Paper Gestures

Glistening Examples / GLEX2002 CD/DL (2020)

New limited edition CD release on Jason Lescalleet’s Glistening Examples imprint.

Paper Gestures was originally created as an 8-channel sound work at EMS, Stockholm in 2019. This stereo version was made especially for this limited edition CD release and download on Glistening Examples. The piece is based upon field recordings made across Norway over a 13-year period including sounds of military exercises with tank fire, a road surface stripping machine, breaking panes of glass, high speed trains, ultrasound recordings of stomach noises, wind whistling through vents on the Oslo underground, sliding wardrobe doors, microwaved popcorn, soap suds, bee hives, hand bells and bicycle races.

Composed from field recordings made in Oslo, Lillestrøm, Deset, Eidsvoll, Risør, Øysang, Røros and Trondheim, Norway between 2006 and 2018.

A diffusion of the 8-channel version of Paper Gestures was premiered at Café Oto, London in March, 2020.

Created with the support of EMS, Stockholm and Creative Scotland.

Exterior artwork by Barbara Breitenfellner. Interior artwork by Tian Miller.


Reviews:

“…guides the listener across some kind of eerie garden into an echo-laden world…as the boundaries between spaces melt away…”
Claire Sawers, The Wire magazine


Reviews in Full

“Glasgow sound artist Mark Vernon has been finding ways of connecting people for years. There’s a passage on his website that gets a deep nod from this listener: “Radio as an artform has an ability to create a sense of community amongst a disparate and geographically isolated set of listeners whilst generating the excitement and energy implicit in a live broadcast.” The radio that Vernon describes is a thrilling blend of plays, oral histories, odd music and scores.

Besides running Glasgow station Radiophrenia for two weeks each year since 2015 (with Barry Burns) and organising Lights Out listening events around Scotland, Vernon’s also a solo artist. His latest album Paper Gestures was assembled last year in Stockholm and is comprised of field recordings made over 13 years in Norway.
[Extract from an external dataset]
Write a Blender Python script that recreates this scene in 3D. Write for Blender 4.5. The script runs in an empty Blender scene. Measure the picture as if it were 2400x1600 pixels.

The bee buzzing on opening track “Permea” guides the listener across some kind of eerie garden into an echo-laden world where microwave popcorn bursts and a computer keyboard taps away with urgency. Later there are swooshing cars on “Dirigible Delusions” as if we’ve been led to a motorway overpass before sinking underground to listen in on air whistling through the vents in the Oslo Metro. Vernon grants access to various worlds – a whirring photocopier that’s maybe sat idle now in an empty office; a summary buzz of bird chatter that lulls us into a calm state before a more sinister Predator-style creature clicks into earshot. Melodies drift in sometimes too, often sounding far off, as the boundaries between spaces melt away.”

Claire Sawers, The Wire magazine, July 2020

MARK VERNON – PAPER GESTURES (CDR by Glistening Examples)

“It didn’t take me much consideration to see where to start with this three. It all has to do with anticipation and with the work of Mark Vernon; I am always curious to see what he comes up. His sound art usually has a radiophonic character, but over the years words have disappeared and the story is within the way he uses his sound material. On ‘Paper Gestures’ we find pieces that he made at EMS studios in Stockholm as an 8-channel sound work and for the sound material, he uses recordings made in a whole bunch of Norwegian places between 2006 and 2018. As I was listening, I tried to figure out what these recordings are, what sort locations they were made, but, and that happens most of the times, I failed. The label’s Bandcamp page gives us some explanation: “sounds of military exercises with tank fire, a road surface stripping machine, breaking panes of glass, high-speed trains, ultrasound recordings of stomach noises, wind whistling through vents on the Oslo underground, sliding wardrobe doors, microwaved popcorn, soap suds, beehives, handbells and bicycle races”. But then the next question would be, to what extent are these sounds treated or whether they remain ‘as is’, and the ‘only’ thing Vernon does is putting them together. And maybe that is what he does; but if it is that, how relevant is that? For me, it is not. It is what he does and how sounds that matters for me, and he does a great job. In each of the five pieces, I would say there is some kind of narrative, however abstract that narrative might be. It sounds like a walk through a field, objects are found along the way and sounds picked from some distance. At times mysterious, at other times down to earth, at times recognizable and then also alien. It is laptop music but without the extensive use of the entire plugin catalogue and transformations. Good ol’ musique concrete and Vernon is great at creating that”.